The transformation of the job market away from manufacturing toward services could lead to more involuntary part-time work, Federal Reserve Board economists wrote in an April note, though they added “the effect is expected to be modest.”
President Barack Obama’s signature health-care law could also be spurring employers to cut hours, since they will be required to make insurance coverage available to employees who work at least 30 hours. Obamacare’s so-called “employer mandate” doesn’t take effect until next year for large companies and is delayed until 2016 for small businesses with 50 to 99 full-time equivalent workers.

Health care

In the middle of last year leading up to the mandate’s then-planned 2014 start date, there was “a big spike up in part-time work and then a big drop down when it was delayed,” said Guy LeBas, managing director at Janney Montgomery Scott LLC in Philadelphia. “There’s clearly some impact” though “it’s really impossible to separate that out from many other issues.”
Perhaps most crucially, skittish employers worried about the sustainability of the recovery may be hesitant to create full-time jobs, instead sticking with part-timers who represent a lesser commitment because they often don’t receive benefits.
“The fact that we just don’t have enough jobs for everyone who wants one now means that people are taking what’s available,” said Valerie Wilson, an economist at the Employment Policy Institute in Washington. “That elevated number of part- time for economic reasons means that wage growth will suffer.”
As companies grow more confident that the economic expansion will persist, they may take on more full-time staff — converting those who are working part-time today and those using part-time jobs as a stepping stone out of unemployment.

No conversion

That’s not happening yet.

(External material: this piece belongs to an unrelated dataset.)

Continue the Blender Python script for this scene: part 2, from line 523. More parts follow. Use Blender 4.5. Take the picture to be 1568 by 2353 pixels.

In a Harvard Business School survey on U.S. competitiveness published in September, about 20 percent of alumni business leaders said they were hiring more part-timers compared to three years ago, while 10 percent were hiring fewer.
When a change does materialize, employers could keep a lid on wages by shifting part-timers into full-time work, because they’ll be able to appease workers with more time on the clock rather than by raising hourly pay.
“We could see a situation of declining part-time hours and stagnating wages,” LeBas said. At the same time, more hours means “actual income in the economy is improving.”
For workers like Grace, who has an undergraduate degree in behavioral disabilities and a master’s in rehabilitation counseling from the University of Wisconsin at Madison, labor-force slack can’t be absorbed quickly enough. The additional money would give him the opportunity to do more with his children, he said.
“It’s challenging financially, and it’s challenging psychologically” to be unemployed for so long, said Grace, who’s exhausted the retirement savings from his 401(k) account. “I’m trying to stay optimistic.”